- BRIEF -
All of the material below is to be restated word for word, apart from the pictures.

- DATASET EXCERPT -

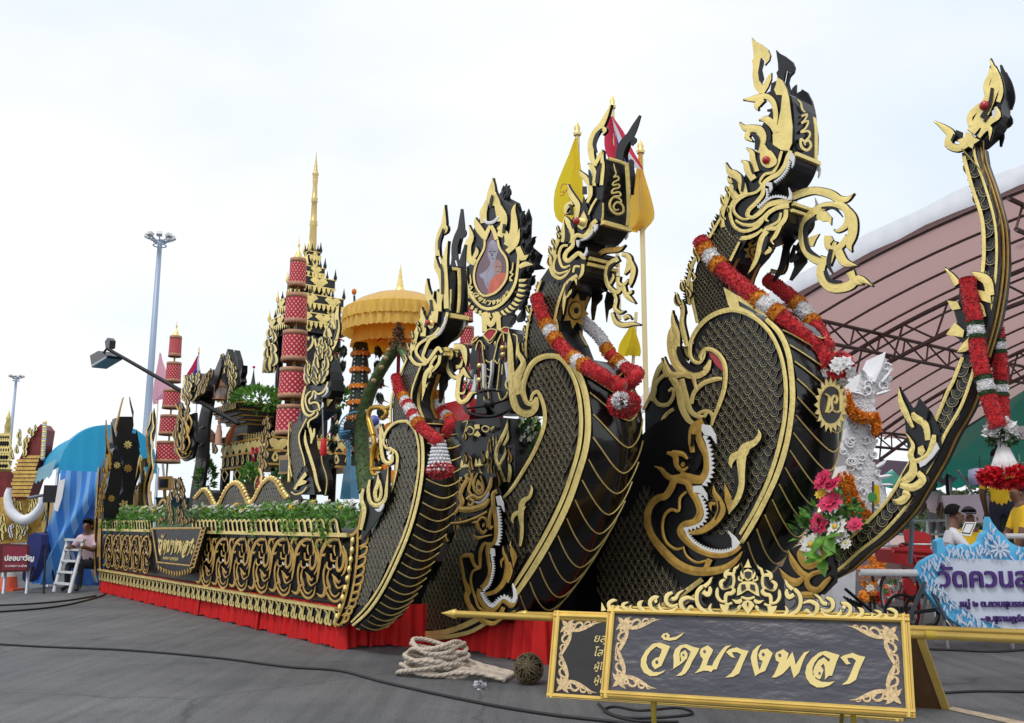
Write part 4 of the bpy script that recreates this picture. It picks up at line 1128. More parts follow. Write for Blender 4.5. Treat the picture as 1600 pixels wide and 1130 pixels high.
med=local_orn([('G','905,478,30 820,470,46 725,525,52 660,640,46 630,760,36 615,880,32 590,1050,24 575,1140,6'),('g','740,540,20 790,575,36 825,565,0'),('g','650,715,30 690,715,36 715,680,0'),('G','905,410,0 942,540,26 960,640,30 945,725,10'),('G','985,570,22 1030,700,38 1040,860,36 1010,980,26 965,1040,10'),('G','905,740,16 888,880,34 920,960,38 980,900,34 1000,760,30 975,640,14'),('g','740,820,20 740,900,26 790,940,22 830,900,14'),('g','800,690,20 812,800,30 885,800,14'),('g','860,560,16 850,640,20 870,720,12'),('V','830,860 868,905 850,922'),('G','720,860,20 690,980,26 690,1120,26 712,1240,30'),('G','772,950,16 745,1070,26 770,1180,44 795,1240,24'),('g','820,1010,8 870,1080,44 920,1140,36 955,1105,10'),('g','850,1060,24 862,1140,26 915,1230,26 1005,1180,10'),('G','720,1240,54 690,1340,44 635,1350,36 580,1310,0'),('G','735,1290,26 790,1390,32 870,1440,34 960,1390,26 995,1250,10'),('g','780,1240,22 820,1330,26 880,1360,26 945,1300,10'),('g','740,1230,34 805,1210,20'),('G','575,550,30 600,475,40 650,475,32 705,448,0'),('g','650,500,20 662,555,0')],M1,T0,.9,gold_shaded)
mc=T0.pt(526,892)
recentre(med,mc)
sm_,_,zm_=loc_st(mc)
for k in range(7):
 put('medallion',med,sm_-.633*k+.0,0.0,.79-.008*k,FL)
for k in range(5):
 put('medallion',med,-6.78-.57*k,0.0,.765,FL,.92)
fr=local_orn([('Q','60,470 230,500 225,560 185,740 140,750 120,600 95,735 60,740 45,600'),('g','95,520,14 72,600,24 65,690,26 92,725,22 100,650,14'),('g','135,530,22 172,590,26 142,690,28 165,745,24'),('g','205,510,18 200,600,4')],M2,T0,.7)
fc=T0.pt(*M2('140,500')[0])
recentre(fr,fc)
sf0,_,zf0=loc_st(fc)
s=-.12
while s>-9.62:
 put('fringe_leaf',fr,s-.03,-.012,.385,FL)
 s-=.207
post=[('Q','1110,400 1240,240 1290,60 1340,-150 1400,-200 1410,100 1390,380 1370,600 1330,900 1280,1200 1220,1500 1150,1700 960,1800 840,1790 900,1600 1030,1300 1090,900'),('g','1128,400,28 1105,800,28 1070,1130,28 1010,1400,28 930,1620,28 860,1770,28'),('g','1225,240,26 1210,700,28 1165,1100,28 1100,1400,28 1030,1620,28 960,1770,28'),('g','1110,370,40 1180,330,40 1240,240,40 1270,100,44 1300,-40,40 1320,-150,20'),('g','1350,-220,0 1380,-60,40 1390,120,40 1340,280,40 1250,420,24'),('g','880,1760,40 940,1770,40')]
for x_,y_ in((1250,540),(1240,700),(1215,860),(1195,1010),(1180,1150),(1140,1280),(1110,1400),(1070,1520),(1010,1630),(960,1740)):
 k=1.0
 post.append(('g','%d,%d,14 %d,%d,34 %d,%d,32 %d,%d,24 %d,%d,22 %d,%d,14'%(x_,y_,x_+60,y_-20,x_+115,y_-60,x_+130,y_-150,x_+70,y_-150,x_+25,y_-120)))
orn('end_post',FL,T(-.012),M1,post,gm=gold_shaded)
for i in range(9):
 u=i/8
 x_=1170-250*u**1.6;y_=450+1190*u
 mb=MB();p=T0.pt(*M1('%g,%g'%(x_,y_))[0]);mb.ball(p-L*.04,.026,gold,8,(1,1,1.5));mb.build('post_bead',FL)
orn('end_post',FL,T(-.012),PX,[('Q','162,715 170,730 166,800 160,890 158,905 148,890 150,800 155,740'),('g','167,735,2 162,780,2.4 158,840,2.4 158,900,2'),('g','156,730,1.6 152,790,2 149,850,2 151,900,2'),('g','158,800,3 155,870,3')],gm=gold_shaded,n=3)
NB=T(-.10)
bo=PX('239.6,826 317.5,825.5 299,884 248,878.5')
mb=MB();mb.plate([NB.pt(x,y)for x,y in PX('238,824 319,823.5 303,890 293,897 272,893 246,888 243,882')],NB.n,-.08,.08,black);nb_=mb.build('name_board',FL)
orn('board_frame',nb_,NB,PX,[('g','240,826,2.6 318,825.5,2.6'),('g','318,825,1.6 300,884,1.6'),('g','239.6,826,1.6 248,879,1.6'),('g','247,878.5,2.2 299,884,2.2')],n=1,gm=gold_shaded)
for i in range(13):
 u=i/12
 x_,y_=249+50*u,883+8*math.sin(u*3)+3*u
 orn('frame_leaf',nb_,NB,PX,[('g','%g,%g,.6 %g,%g,2 %g,%g,.4'%(x_,y_,x_+1.4,y_+4,x_+.4,y_+8))],n=2,gm=gold_shaded)
for i in range(10):
 u=i/9
 x_,y_=319-17*u,826+58*u
 orn('frame_leaf',nb_,NB,PX,[('g','%g,%g,1.6 %g,%g,2 %g,%g,1'%(x_-1,y_+4,x_+3.5,y_+2,x_+4.5,y_-3))],n=2,gm=gold_shaded)
bw0,bw1,bw2,bw3=[NB.pt(x,y)for x,y in PX('249,869 297,873 306,834 248,834')]
temple_name(nb_,lambda u,v:(bw0.lerp(bw1,u)).lerp(bw3.lerp(bw2,u),v),NB.n,gold,.01,None,.002,False)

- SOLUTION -
Write part 4 of the bpy script that recreates this picture. It picks up at line 1128. More parts follow. Write for Blender 4.5. Treat the picture as 1600 pixels wide and 1130 pixels high.
med=local_orn([('G','905,478,30 820,470,46 725,525,52 660,640,46 630,760,36 615,880,32 590,1050,24 575,1140,6'),('g','740,540,20 790,575,36 825,565,0'),('g','650,715,30 690,715,36 715,680,0'),('G','905,410,0 942,540,26 960,640,30 945,725,10'),('G','985,570,22 1030,700,38 1040,860,36 1010,980,26 965,1040,10'),('G','905,740,16 888,880,34 920,960,38 980,900,34 1000,760,30 975,640,14'),('g','740,820,20 740,900,26 790,940,22 830,900,14'),('g','800,690,20 812,800,30 885,800,14'),('g','860,560,16 850,640,20 870,720,12'),('V','830,860 868,905 850,922'),('G','720,860,20 690,980,26 690,1120,26 712,1240,30'),('G','772,950,16 745,1070,26 770,1180,44 795,1240,24'),('g','820,1010,8 870,1080,44 920,1140,36 955,1105,10'),('g','850,1060,24 862,1140,26 915,1230,26 1005,1180,10'),('G','720,1240,54 690,1340,44 635,1350,36 580,1310,0'),('G','735,1290,26 790,1390,32 870,1440,34 960,1390,26 995,1250,10'),('g','780,1240,22 820,1330,26 880,1360,26 945,1300,10'),('g','740,1230,34 805,1210,20'),('G','575,550,30 600,475,40 650,475,32 705,448,0'),('g','650,500,20 662,555,0')],M1,T0,.9,gold_shaded)
mc=T0.pt(526,892)
recentre(med,mc)
sm_,_,zm_=loc_st(mc)
for k in range(7):
 put('medallion',med,sm_-.633*k+.0,0.0,.79-.008*k,FL)
for k in range(5):
 put('medallion',med,-6.78-.57*k,0.0,.765,FL,.92)
fr=local_orn([('Q','60,470 230,500 225,560 185,740 140,750 120,600 95,735 60,740 45,600'),('g','95,520,14 72,600,24 65,690,26 92,725,22 100,650,14'),('g','135,530,22 172,590,26 142,690,28 165,745,24'),('g','205,510,18 200,600,4')],M2,T0,.7)
fc=T0.pt(*M2('140,500')[0])
recentre(fr,fc)
sf0,_,zf0=loc_st(fc)
s=-.12
while s>-9.62:
 put('fringe_leaf',fr,s-.03,-.012,.385,FL)
 s-=.207
post=[('Q','1110,400 1240,240 1290,60 1340,-150 1400,-200 1410,100 1390,380 1370,600 1330,900 1280,1200 1220,1500 1150,1700 960,1800 840,1790 900,1600 1030,1300 1090,900'),('g','1128,400,28 1105,800,28 1070,1130,28 1010,1400,28 930,1620,28 860,1770,28'),('g','1225,240,26 1210,700,28 1165,1100,28 1100,1400,28 1030,1620,28 960,1770,28'),('g','1110,370,40 1180,330,40 1240,240,40 1270,100,44 1300,-40,40 1320,-150,20'),('g','1350,-220,0 1380,-60,40 1390,120,40 1340,280,40 1250,420,24'),('g','880,1760,40 940,1770,40')]
for x_,y_ in((1250,540),(1240,700),(1215,860),(1195,1010),(1180,1150),(1140,1280),(1110,1400),(1070,1520),(1010,1630),(960,1740)):
 k=1.0
 post.append(('g','%d,%d,14 %d,%d,34 %d,%d,32 %d,%d,24 %d,%d,22 %d,%d,14'%(x_,y_,x_+60,y_-20,x_+115,y_-60,x_+130,y_-150,x_+70,y_-150,x_+25,y_-120)))
orn('end_post',FL,T(-.012),M1,post,gm=gold_shaded)
for i in range(9):
 u=i/8
 x_=1170-250*u**1.6;y_=450+1190*u
 mb=MB();p=T0.pt(*M1('%g,%g'%(x_,y_))[0]);mb.ball(p-L*.04,.026,gold,8,(1,1,1.5));mb.build('post_bead',FL)
orn('end_post',FL,T(-.012),PX,[('Q','162,715 170,730 166,800 160,890 158,905 148,890 150,800 155,740'),('g','167,735,2 162,780,2.4 158,840,2.4 158,900,2'),('g','156,730,1.6 152,790,2 149,850,2 151,900,2'),('g','158,800,3 155,870,3')],gm=gold_shaded,n=3)
NB=T(-.10)
bo=PX('239.6,826 317.5,825.5 299,884 248,878.5')
mb=MB();mb.plate([NB.pt(x,y)for x,y in PX('238,824 319,823.5 303,890 293,897 272,893 246,888 243,882')],NB.n,-.08,.08,black);nb_=mb.build('name_board',FL)
orn('board_frame',nb_,NB,PX,[('g','240,826,2.6 318,825.5,2.6'),('g','318,825,1.6 300,884,1.6'),('g','239.6,826,1.6 248,879,1.6'),('g','247,878.5,2.2 299,884,2.2')],n=1,gm=gold_shaded)
for i in range(13):
 u=i/12
 x_,y_=249+50*u,883+8*math.sin(u*3)+3*u
 orn('frame_leaf',nb_,NB,PX,[('g','%g,%g,.6 %g,%g,2 %g,%g,.4'%(x_,y_,x_+1.4,y_+4,x_+.4,y_+8))],n=2,gm=gold_shaded)
for i in range(10):
 u=i/9
 x_,y_=319-17*u,826+58*u
 orn('frame_leaf',nb_,NB,PX,[('g','%g,%g,1.6 %g,%g,2 %g,%g,1'%(x_-1,y_+4,x_+3.5,y_+2,x_+4.5,y_-3))],n=2,gm=gold_shaded)
bw0,bw1,bw2,bw3=[NB.pt(x,y)for x,y in PX('249,869 297,873 306,834 248,834')]
temple_name(nb_,lambda u,v:(bw0.lerp(bw1,u)).lerp(bw3.lerp(bw2,u),v),NB.n,gold,.01,None,.002,False)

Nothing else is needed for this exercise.